### What the task requires
Write out each line of the listing as it stands, without the images.

---

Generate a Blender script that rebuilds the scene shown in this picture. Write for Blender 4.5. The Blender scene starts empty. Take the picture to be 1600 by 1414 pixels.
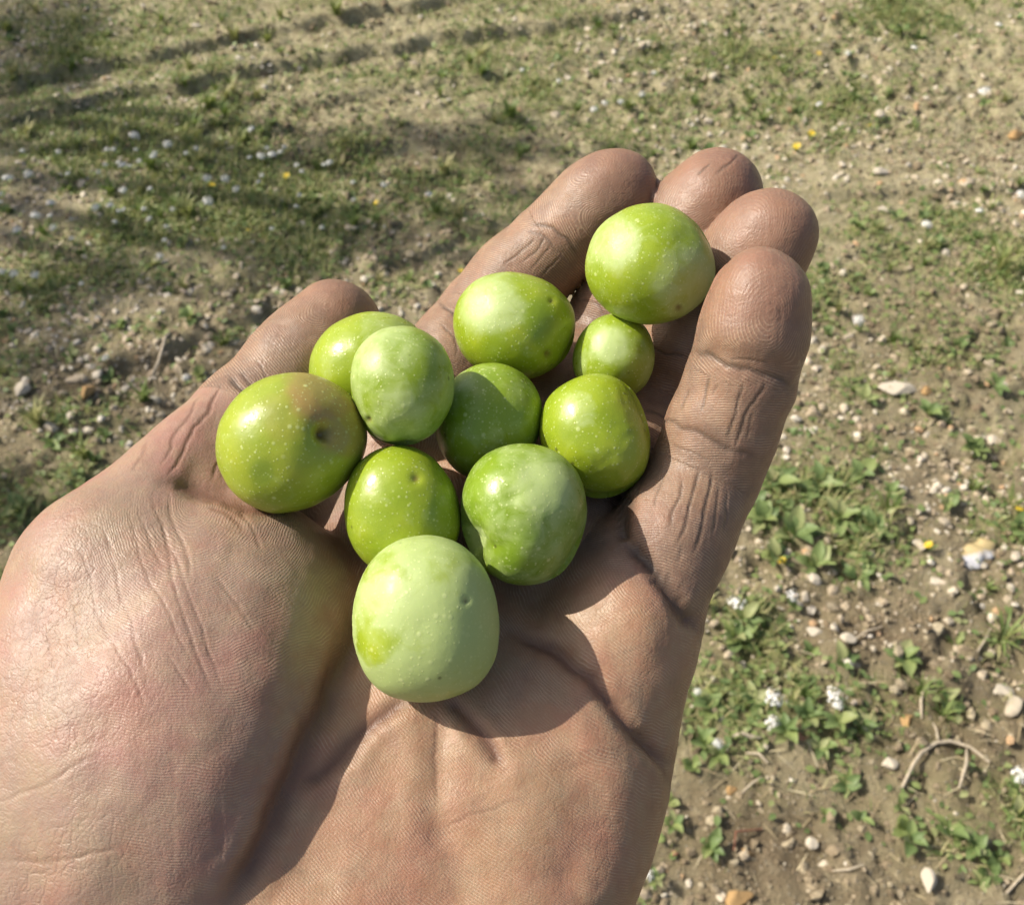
import bpy, math, random
import numpy as np
from mathutils import Vector, Matrix
rng = np.random.default_rng(7)
random.seed(7)
sc = bpy.context.scene
C = sc.collection

# ------------------------------------------------------------------ camera
CAM_H = 1.2
PITCH = math.radians(50.0)            # looking down
FPX, CU, CV = 1500.0, 800.0, 707.0    # focal length and centre in pixels of the 1600 x 1414 photograph
cam_d = bpy.data.cameras.new('camera')
cam = bpy.data.objects.new('camera', cam_d); C.objects.link(cam)
cam.location = (0, 0, CAM_H)
cam.rotation_euler = (math.pi/2 - PITCH, 0, 0)
cam_d.sensor_width = 36.0
cam_d.lens = 36.0*FPX/1600.0
cam_d.clip_start = 0.005
cam_d.clip_end = 2000.0
cam_d.dof.use_dof = True
cam_d.dof.focus_distance = 0.172
cam_d.dof.aperture_fstop = 42.0
sc.camera = cam
RC = Matrix.Rotation(math.pi/2 - PITCH, 3, 'X')
RCn = np.array(RC)
CAMP = np.array([0, 0, CAM_H])

# ------------------------------------------------------------------ sun and sky
sun_cam = Vector((-0.735, 0.55, 0.43)).normalized()
sun_w = (RC @ sun_cam).normalized()                   # towards the sun
elev = math.asin(sun_w.z)
azim = math.atan2(sun_w.x, sun_w.y)                   # clockwise from +Y
sun_d = bpy.data.lights.new('sun', 'SUN')
sun_d.energy = 5.0
sun_d.angle = math.radians(0.53)
sun_d.color = (1.0, 0.93, 0.82)
sun = bpy.data.objects.new('sun', sun_d); C.objects.link(sun)
sun.rotation_euler = Vector(sun_w).to_track_quat('Z', 'Y').to_euler()
sun.location = (-3, 1, 5)
world = bpy.data.worlds.new('World'); sc.world = world
world.use_nodes = True
wn = world.node_tree.nodes; wl = world.node_tree.links
bg = wn['Background']
sky = wn.new('ShaderNodeTexSky'); sky.sky_type = 'NISHITA'
sky.sun_disc = False
sky.sun_elevation = elev
sky.sun_rotation = azim
sky.air_density = 1.0; sky.dust_density = 4.5; sky.ozone_density = 0.6
wl.new(sky.outputs[0], bg.inputs[0])
bg.inputs[1].default_value = 0.115

sc.view_settings.view_transform = 'Standard'
sc.view_settings.look = 'None'
sc.view_settings.exposure = 0.27
sc.view_settings.gamma = 1.0
sc.render.engine = 'CYCLES'
sc.cycles.max_bounces = 8
sc.cycles.use_denoising = True

# ------------------------------------------------------------------ helpers
def cam2w(p):
    """camera frame (metres) -> world"""
    return np.asarray(p) @ RCn.T + CAMP

def ray(u, v):
    return np.array([(u-CU)/FPX, -(v-CV)/FPX, -1.0])

def G(u, v, z=0.0):
    """where the ground lies that the photograph shows at pixel u, v"""
    r = RCn @ ray(u, v)
    t = (z - CAM_H)/r[2]
    return CAMP + r*t

def tag(o, label=None, cat=None, group=None, kind=None):
    if label: o['label'] = label
    if cat: o['category'] = cat
    if group: o['group'] = group
    if kind: o['kind'] = kind
    return o

def mesh_np(name, V, F, mat=None, smooth=True, attrs=None):
    """V (n,3); F (m,k) array or list of arrays"""
    me = bpy.data.meshes.new(name)
    if not isinstance(F, list): F = [F]
    F = [np.asarray(f, dtype=np.int32) for f in F if len(f)]
    me.vertices.add(len(V))
    me.vertices.foreach_set('co', np.asarray(V, dtype=np.float32).ravel())
    nl = sum(f.size for f in F); nf = sum(len(f) for f in F)
    me.loops.add(nl); me.polygons.add(nf)
    me.loops.foreach_set('vertex_index', np.concatenate([f.ravel() for f in F]))
    tot = np.concatenate([np.full(len(f), f.shape[1], dtype=np.int32) for f in F])
    st = np.concatenate([[0], np.cumsum(tot)[:-1]]).astype(np.int32)
    me.polygons.foreach_set('loop_start', st)
    me.polygons.foreach_set('loop_total', tot)
    me.update(calc_edges=True)
    me.polygons.foreach_set('use_smooth', np.full(nf, smooth, dtype=bool))
    if attrs:
        for k, (ty, a) in attrs.items():
            at = me.attributes.new(k, ty, 'POINT')
            a = np.asarray(a, dtype=np.float32)
            if ty == 'FLOAT': at.data.foreach_set('value', a.ravel())
            elif ty == 'FLOAT_VECTOR': at.data.foreach_set('vector', a.ravel())
            else: at.data.foreach_set('color', a.ravel())
    if mat: me.materials.append(mat)
    return me

def link(name, me, parent=None, loc=None):
    o = bpy.data.objects.new(name, me); C.objects.link(o)
    if parent: o.parent = parent
    if loc is not None: o.location = loc
    return o

def hash3(ix, iy, iz, seed):
    h = (ix.astype(np.uint32)*np.uint32(374761393) + iy.astype(np.uint32)*np.uint32(668265263)
         + iz.astype(np.uint32)*np.uint32(2147483647) + np.uint32(seed*1274126177 & 0xffffffff))
    h = (h ^ (h >> np.uint32(13)))*np.uint32(1274126177)
    h = (h ^ (h >> np.uint32(16)))*np.uint32(2246822519)
    h = h ^ (h >> np.uint32(15))
    return (h & np.uint32(0xffff)).astype(np.float32)/32767.5 - 1.0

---

### Full answer
Generate a Blender script that rebuilds the scene shown in this picture. Write for Blender 4.5. The Blender scene starts empty. Take the picture to be 1600 by 1414 pixels.
import bpy, math, random
import numpy as np
from mathutils import Vector, Matrix
rng = np.random.default_rng(7)
random.seed(7)
sc = bpy.context.scene
C = sc.collection

# ------------------------------------------------------------------ camera
CAM_H = 1.2
PITCH = math.radians(50.0)            # looking down
FPX, CU, CV = 1500.0, 800.0, 707.0    # focal length and centre in pixels of the 1600 x 1414 photograph
cam_d = bpy.data.cameras.new('camera')
cam = bpy.data.objects.new('camera', cam_d); C.objects.link(cam)
cam.location = (0, 0, CAM_H)
cam.rotation_euler = (math.pi/2 - PITCH, 0, 0)
cam_d.sensor_width = 36.0
cam_d.lens = 36.0*FPX/1600.0
cam_d.clip_start = 0.005
cam_d.clip_end = 2000.0
cam_d.dof.use_dof = True
cam_d.dof.focus_distance = 0.172
cam_d.dof.aperture_fstop = 42.0
sc.camera = cam
RC = Matrix.Rotation(math.pi/2 - PITCH, 3, 'X')
RCn = np.array(RC)
CAMP = np.array([0, 0, CAM_H])

# ------------------------------------------------------------------ sun and sky
sun_cam = Vector((-0.735, 0.55, 0.43)).normalized()
sun_w = (RC @ sun_cam).normalized()                   # towards the sun
elev = math.asin(sun_w.z)
azim = math.atan2(sun_w.x, sun_w.y)                   # clockwise from +Y
sun_d = bpy.data.lights.new('sun', 'SUN')
sun_d.energy = 5.0
sun_d.angle = math.radians(0.53)
sun_d.color = (1.0, 0.93, 0.82)
sun = bpy.data.objects.new('sun', sun_d); C.objects.link(sun)
sun.rotation_euler = Vector(sun_w).to_track_quat('Z', 'Y').to_euler()
sun.location = (-3, 1, 5)
world = bpy.data.worlds.new('World'); sc.world = world
world.use_nodes = True
wn = world.node_tree.nodes; wl = world.node_tree.links
bg = wn['Background']
sky = wn.new('ShaderNodeTexSky'); sky.sky_type = 'NISHITA'
sky.sun_disc = False
sky.sun_elevation = elev
sky.sun_rotation = azim
sky.air_density = 1.0; sky.dust_density = 4.5; sky.ozone_density = 0.6
wl.new(sky.outputs[0], bg.inputs[0])
bg.inputs[1].default_value = 0.115

sc.view_settings.view_transform = 'Standard'
sc.view_settings.look = 'None'
sc.view_settings.exposure = 0.27
sc.view_settings.gamma = 1.0
sc.render.engine = 'CYCLES'
sc.cycles.max_bounces = 8
sc.cycles.use_denoising = True

# ------------------------------------------------------------------ helpers
def cam2w(p):
    """camera frame (metres) -> world"""
    return np.asarray(p) @ RCn.T + CAMP

def ray(u, v):
    return np.array([(u-CU)/FPX, -(v-CV)/FPX, -1.0])

def G(u, v, z=0.0):
    """where the ground lies that the photograph shows at pixel u, v"""
    r = RCn @ ray(u, v)
    t = (z - CAM_H)/r[2]
    return CAMP + r*t

def tag(o, label=None, cat=None, group=None, kind=None):
    if label: o['label'] = label
    if cat: o['category'] = cat
    if group: o['group'] = group
    if kind: o['kind'] = kind
    return o

def mesh_np(name, V, F, mat=None, smooth=True, attrs=None):
    """V (n,3); F (m,k) array or list of arrays"""
    me = bpy.data.meshes.new(name)
    if not isinstance(F, list): F = [F]
    F = [np.asarray(f, dtype=np.int32) for f in F if len(f)]
    me.vertices.add(len(V))
    me.vertices.foreach_set('co', np.asarray(V, dtype=np.float32).ravel())
    nl = sum(f.size for f in F); nf = sum(len(f) for f in F)
    me.loops.add(nl); me.polygons.add(nf)
    me.loops.foreach_set('vertex_index', np.concatenate([f.ravel() for f in F]))
    tot = np.concatenate([np.full(len(f), f.shape[1], dtype=np.int32) for f in F])
    st = np.concatenate([[0], np.cumsum(tot)[:-1]]).astype(np.int32)
    me.polygons.foreach_set('loop_start', st)
    me.polygons.foreach_set('loop_total', tot)
    me.update(calc_edges=True)
    me.polygons.foreach_set('use_smooth', np.full(nf, smooth, dtype=bool))
    if attrs:
        for k, (ty, a) in attrs.items():
            at = me.attributes.new(k, ty, 'POINT')
            a = np.asarray(a, dtype=np.float32)
            if ty == 'FLOAT': at.data.foreach_set('value', a.ravel())
            elif ty == 'FLOAT_VECTOR': at.data.foreach_set('vector', a.ravel())
            else: at.data.foreach_set('color', a.ravel())
    if mat: me.materials.append(mat)
    return me

def link(name, me, parent=None, loc=None):
    o = bpy.data.objects.new(name, me); C.objects.link(o)
    if parent: o.parent = parent
    if loc is not None: o.location = loc
    return o

def hash3(ix, iy, iz, seed):
    h = (ix.astype(np.uint32)*np.uint32(374761393) + iy.astype(np.uint32)*np.uint32(668265263)
         + iz.astype(np.uint32)*np.uint32(2147483647) + np.uint32(seed*1274126177 & 0xffffffff))
    h = (h ^ (h >> np.uint32(13)))*np.uint32(1274126177)
    h = (h ^ (h >> np.uint32(16)))*np.uint32(2246822519)
    h = h ^ (h >> np.uint32(15))
    return (h & np.uint32(0xffff)).astype(np.float32)/32767.5 - 1.0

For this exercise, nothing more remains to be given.